Actually, it's a bit more complicated than that....

The diesel/gasoline yield of a barrel of crude oil is somewhat dependent upon the source (and hence the composition) -- Arabian "sweet" crude yields much more gasoline than diesel since it has more light volatiles in it, than, say, Illinois Basin crude (the local stuff here) that is "sour" with a lot more high molecular weight hydrocarbons and sulfur (and looks like thin road tar).

Large hydrocarbons can be "cracked" into smaller hydrocarbons easily, but it's fairly difficult to make big ones form little ones, hence the higher energy consumption to "make" diesel from sweet crude.

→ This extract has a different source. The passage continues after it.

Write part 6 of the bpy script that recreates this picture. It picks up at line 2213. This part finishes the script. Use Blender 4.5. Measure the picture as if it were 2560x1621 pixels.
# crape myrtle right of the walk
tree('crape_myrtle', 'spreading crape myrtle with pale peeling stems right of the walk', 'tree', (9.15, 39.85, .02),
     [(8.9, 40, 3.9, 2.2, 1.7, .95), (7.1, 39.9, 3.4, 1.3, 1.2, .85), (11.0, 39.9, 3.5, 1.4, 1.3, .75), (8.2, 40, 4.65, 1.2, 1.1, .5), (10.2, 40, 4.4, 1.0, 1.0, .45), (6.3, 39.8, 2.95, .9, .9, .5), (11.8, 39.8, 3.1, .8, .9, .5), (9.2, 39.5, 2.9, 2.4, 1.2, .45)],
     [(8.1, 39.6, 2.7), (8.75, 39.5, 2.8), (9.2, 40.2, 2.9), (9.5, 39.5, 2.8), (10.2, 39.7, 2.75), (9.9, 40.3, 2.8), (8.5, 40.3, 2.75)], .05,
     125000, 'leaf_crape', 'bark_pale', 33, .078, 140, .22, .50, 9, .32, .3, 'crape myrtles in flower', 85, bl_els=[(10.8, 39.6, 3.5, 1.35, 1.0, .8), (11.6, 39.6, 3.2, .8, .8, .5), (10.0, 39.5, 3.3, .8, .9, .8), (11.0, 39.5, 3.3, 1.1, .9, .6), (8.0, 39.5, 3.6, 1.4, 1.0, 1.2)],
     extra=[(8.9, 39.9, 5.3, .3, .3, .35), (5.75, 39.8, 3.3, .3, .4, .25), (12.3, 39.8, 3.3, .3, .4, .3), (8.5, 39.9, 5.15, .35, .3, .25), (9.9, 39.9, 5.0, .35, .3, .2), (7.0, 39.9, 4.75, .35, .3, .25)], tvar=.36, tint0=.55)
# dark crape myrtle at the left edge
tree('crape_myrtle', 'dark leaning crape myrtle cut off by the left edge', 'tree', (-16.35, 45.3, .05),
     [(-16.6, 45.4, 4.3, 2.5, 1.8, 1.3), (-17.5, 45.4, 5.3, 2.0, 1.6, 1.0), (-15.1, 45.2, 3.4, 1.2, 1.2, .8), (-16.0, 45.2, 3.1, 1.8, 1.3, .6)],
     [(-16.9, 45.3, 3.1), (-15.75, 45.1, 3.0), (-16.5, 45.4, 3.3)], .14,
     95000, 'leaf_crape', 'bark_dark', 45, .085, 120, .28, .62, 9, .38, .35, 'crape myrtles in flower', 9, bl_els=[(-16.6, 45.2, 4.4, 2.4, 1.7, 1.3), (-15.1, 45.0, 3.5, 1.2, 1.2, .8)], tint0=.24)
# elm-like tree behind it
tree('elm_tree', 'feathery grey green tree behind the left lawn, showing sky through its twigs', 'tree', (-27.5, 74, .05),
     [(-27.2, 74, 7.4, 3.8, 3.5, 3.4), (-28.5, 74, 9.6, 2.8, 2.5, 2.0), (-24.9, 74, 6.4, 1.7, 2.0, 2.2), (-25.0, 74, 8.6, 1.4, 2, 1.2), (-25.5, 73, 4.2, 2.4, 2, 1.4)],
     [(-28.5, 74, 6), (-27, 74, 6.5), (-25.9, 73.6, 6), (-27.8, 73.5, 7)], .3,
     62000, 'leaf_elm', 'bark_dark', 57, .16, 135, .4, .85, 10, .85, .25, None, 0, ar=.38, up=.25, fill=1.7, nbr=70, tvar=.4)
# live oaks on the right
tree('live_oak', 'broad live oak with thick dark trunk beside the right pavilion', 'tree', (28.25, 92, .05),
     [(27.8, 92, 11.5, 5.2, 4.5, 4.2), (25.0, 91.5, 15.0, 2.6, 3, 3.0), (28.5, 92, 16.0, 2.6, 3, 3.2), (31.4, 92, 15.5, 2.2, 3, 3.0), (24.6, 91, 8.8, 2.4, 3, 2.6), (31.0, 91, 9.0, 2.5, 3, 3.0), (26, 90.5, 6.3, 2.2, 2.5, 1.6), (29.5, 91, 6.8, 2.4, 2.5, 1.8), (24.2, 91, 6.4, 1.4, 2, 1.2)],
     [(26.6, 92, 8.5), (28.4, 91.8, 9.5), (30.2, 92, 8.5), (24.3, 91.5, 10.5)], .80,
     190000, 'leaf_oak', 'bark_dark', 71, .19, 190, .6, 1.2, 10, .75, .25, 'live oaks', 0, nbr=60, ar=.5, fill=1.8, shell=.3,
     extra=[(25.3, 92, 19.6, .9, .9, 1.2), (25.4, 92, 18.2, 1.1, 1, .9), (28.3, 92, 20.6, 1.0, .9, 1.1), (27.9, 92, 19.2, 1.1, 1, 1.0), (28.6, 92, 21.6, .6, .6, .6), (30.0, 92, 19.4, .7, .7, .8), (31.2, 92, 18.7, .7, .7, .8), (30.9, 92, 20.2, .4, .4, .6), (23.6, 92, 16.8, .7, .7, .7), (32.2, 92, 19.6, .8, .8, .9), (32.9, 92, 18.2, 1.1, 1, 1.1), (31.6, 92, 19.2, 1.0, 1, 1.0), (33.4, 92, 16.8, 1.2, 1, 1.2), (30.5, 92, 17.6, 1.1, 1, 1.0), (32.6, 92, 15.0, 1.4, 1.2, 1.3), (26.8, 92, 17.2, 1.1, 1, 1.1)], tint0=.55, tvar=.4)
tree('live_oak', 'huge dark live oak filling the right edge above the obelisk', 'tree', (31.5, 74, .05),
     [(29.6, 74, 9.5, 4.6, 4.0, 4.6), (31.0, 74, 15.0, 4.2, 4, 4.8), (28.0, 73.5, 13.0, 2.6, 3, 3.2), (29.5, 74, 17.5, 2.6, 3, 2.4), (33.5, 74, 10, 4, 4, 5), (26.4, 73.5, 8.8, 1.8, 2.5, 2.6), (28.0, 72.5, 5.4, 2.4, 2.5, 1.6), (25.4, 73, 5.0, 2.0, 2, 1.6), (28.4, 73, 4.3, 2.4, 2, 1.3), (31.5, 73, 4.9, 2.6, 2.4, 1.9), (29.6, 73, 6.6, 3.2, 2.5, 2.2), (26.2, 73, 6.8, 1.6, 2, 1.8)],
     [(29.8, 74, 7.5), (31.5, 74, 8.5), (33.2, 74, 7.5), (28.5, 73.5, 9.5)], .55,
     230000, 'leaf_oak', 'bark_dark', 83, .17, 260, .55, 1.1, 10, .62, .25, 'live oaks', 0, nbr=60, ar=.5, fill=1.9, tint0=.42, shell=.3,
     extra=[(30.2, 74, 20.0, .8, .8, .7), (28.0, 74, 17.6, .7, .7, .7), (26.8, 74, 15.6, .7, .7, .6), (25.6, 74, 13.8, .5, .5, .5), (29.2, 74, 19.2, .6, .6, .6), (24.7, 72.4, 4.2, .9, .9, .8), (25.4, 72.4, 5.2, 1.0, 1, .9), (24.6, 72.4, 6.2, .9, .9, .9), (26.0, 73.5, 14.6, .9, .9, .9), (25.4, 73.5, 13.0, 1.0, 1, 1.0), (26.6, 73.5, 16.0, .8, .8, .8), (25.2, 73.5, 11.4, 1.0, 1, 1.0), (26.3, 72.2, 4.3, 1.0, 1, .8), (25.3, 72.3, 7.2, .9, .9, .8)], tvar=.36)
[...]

Diesel fuel is mostly just a boiling point range "cut" of crude oil with very little else done to it -- hence the high variability in quality and performance between stations we all know about. It should be cheaper than gasoline, since it takes quite a bit less refining to "make" it from crude, whatever the wags say. It's really just "raw distillate" off the cracking columns. Gasoline is somewhat more "refined", not in the traditional sense of higher purity, but in the sense that a whole lot more chemical changes are made to the straight distillate "gasoline" fraction.

It takes the same amount of energy to remove sulfur from diesel as from gasoline, since the sulfur is removed first, refining is done second as I understand it.

Anybody need a couple dozen truckloads a week of molten sulfur?

The gallon of low-sulfur diesel also contains considerably more BTU than that gallon of gasoline (and weighs more, too!), so the energy comparison is off somewhat.

Petroleum people aren't known for providing straight information about fuels, if you know what I mean -- profit comes first, everything else last.